■ **EXERCISE INSTRUCTIONS**:
Check each line below for "scene" and report how many have it, nothing else.
>>>
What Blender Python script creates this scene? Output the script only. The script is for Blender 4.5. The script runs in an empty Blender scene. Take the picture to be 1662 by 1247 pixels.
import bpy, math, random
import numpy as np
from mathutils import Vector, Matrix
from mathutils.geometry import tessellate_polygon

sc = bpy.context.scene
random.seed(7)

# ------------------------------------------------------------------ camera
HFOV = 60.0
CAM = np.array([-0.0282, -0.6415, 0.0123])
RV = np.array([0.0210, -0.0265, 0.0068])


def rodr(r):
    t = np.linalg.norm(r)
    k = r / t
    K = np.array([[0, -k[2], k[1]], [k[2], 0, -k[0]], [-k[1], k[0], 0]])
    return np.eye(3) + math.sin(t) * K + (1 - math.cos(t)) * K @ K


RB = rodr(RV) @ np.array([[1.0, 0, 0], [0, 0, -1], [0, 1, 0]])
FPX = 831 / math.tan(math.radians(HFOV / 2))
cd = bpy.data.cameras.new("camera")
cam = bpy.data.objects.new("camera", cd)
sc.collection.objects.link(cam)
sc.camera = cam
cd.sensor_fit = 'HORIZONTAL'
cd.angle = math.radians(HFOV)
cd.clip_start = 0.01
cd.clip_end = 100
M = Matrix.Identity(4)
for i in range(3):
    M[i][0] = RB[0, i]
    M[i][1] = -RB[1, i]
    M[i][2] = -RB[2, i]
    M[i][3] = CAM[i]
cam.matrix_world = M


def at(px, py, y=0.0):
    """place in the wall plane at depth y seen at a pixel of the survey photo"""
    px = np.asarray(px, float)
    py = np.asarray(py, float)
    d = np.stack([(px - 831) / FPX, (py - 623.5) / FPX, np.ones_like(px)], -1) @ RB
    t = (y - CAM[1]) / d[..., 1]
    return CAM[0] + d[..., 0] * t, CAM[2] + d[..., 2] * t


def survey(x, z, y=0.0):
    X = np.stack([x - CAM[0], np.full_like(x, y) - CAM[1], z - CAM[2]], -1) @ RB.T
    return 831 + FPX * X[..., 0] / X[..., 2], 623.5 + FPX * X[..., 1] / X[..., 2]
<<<
■ **RESPONSE TO THIS TASK**:
2